DATASET EXCERPT:
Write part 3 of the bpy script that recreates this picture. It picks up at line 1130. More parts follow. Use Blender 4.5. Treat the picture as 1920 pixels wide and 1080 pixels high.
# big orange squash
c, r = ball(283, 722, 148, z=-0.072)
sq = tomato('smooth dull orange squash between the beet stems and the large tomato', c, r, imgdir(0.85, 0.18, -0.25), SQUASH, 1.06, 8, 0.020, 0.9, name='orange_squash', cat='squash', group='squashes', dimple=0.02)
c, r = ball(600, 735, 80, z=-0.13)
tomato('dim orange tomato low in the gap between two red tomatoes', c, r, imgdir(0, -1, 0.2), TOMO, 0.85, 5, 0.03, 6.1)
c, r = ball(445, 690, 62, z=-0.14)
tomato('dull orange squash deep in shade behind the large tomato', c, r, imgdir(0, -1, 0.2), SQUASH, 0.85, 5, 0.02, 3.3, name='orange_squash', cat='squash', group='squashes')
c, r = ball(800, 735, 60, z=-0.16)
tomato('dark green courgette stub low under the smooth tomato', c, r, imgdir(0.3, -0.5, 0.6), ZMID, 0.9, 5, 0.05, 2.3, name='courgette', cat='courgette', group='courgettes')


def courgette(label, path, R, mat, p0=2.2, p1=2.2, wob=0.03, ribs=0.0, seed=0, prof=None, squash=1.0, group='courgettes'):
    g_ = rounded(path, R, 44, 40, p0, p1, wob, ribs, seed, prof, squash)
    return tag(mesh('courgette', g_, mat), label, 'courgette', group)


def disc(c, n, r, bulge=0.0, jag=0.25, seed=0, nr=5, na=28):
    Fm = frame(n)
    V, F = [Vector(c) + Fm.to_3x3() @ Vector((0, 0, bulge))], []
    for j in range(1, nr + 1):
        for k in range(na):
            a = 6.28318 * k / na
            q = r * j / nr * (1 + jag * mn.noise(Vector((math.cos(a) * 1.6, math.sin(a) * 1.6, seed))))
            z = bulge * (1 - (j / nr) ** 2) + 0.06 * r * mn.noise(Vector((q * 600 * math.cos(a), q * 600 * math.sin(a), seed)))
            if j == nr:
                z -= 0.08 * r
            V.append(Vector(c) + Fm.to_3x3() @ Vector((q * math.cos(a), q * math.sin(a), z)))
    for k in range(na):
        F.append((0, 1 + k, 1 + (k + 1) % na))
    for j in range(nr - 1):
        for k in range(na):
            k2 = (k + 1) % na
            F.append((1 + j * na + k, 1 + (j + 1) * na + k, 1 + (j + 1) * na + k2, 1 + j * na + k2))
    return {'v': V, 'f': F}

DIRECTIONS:
Copy exactly the lines that run from the first line of the data to the line containing "label, 'courgette', group)", please, with both ends included and nothing else.

EXERCISE RESULT:
Write part 3 of the bpy script that recreates this picture. It picks up at line 1130. More parts follow. Use Blender 4.5. Treat the picture as 1920 pixels wide and 1080 pixels high.
# big orange squash
c, r = ball(283, 722, 148, z=-0.072)
sq = tomato('smooth dull orange squash between the beet stems and the large tomato', c, r, imgdir(0.85, 0.18, -0.25), SQUASH, 1.06, 8, 0.020, 0.9, name='orange_squash', cat='squash', group='squashes', dimple=0.02)
c, r = ball(600, 735, 80, z=-0.13)
tomato('dim orange tomato low in the gap between two red tomatoes', c, r, imgdir(0, -1, 0.2), TOMO, 0.85, 5, 0.03, 6.1)
c, r = ball(445, 690, 62, z=-0.14)
tomato('dull orange squash deep in shade behind the large tomato', c, r, imgdir(0, -1, 0.2), SQUASH, 0.85, 5, 0.02, 3.3, name='orange_squash', cat='squash', group='squashes')
c, r = ball(800, 735, 60, z=-0.16)
tomato('dark green courgette stub low under the smooth tomato', c, r, imgdir(0.3, -0.5, 0.6), ZMID, 0.9, 5, 0.05, 2.3, name='courgette', cat='courgette', group='courgettes')


def courgette(label, path, R, mat, p0=2.2, p1=2.2, wob=0.03, ribs=0.0, seed=0, prof=None, squash=1.0, group='courgettes'):
    g_ = rounded(path, R, 44, 40, p0, p1, wob, ribs, seed, prof, squash)
    return tag(mesh('courgette', g_, mat), label, 'courgette', group)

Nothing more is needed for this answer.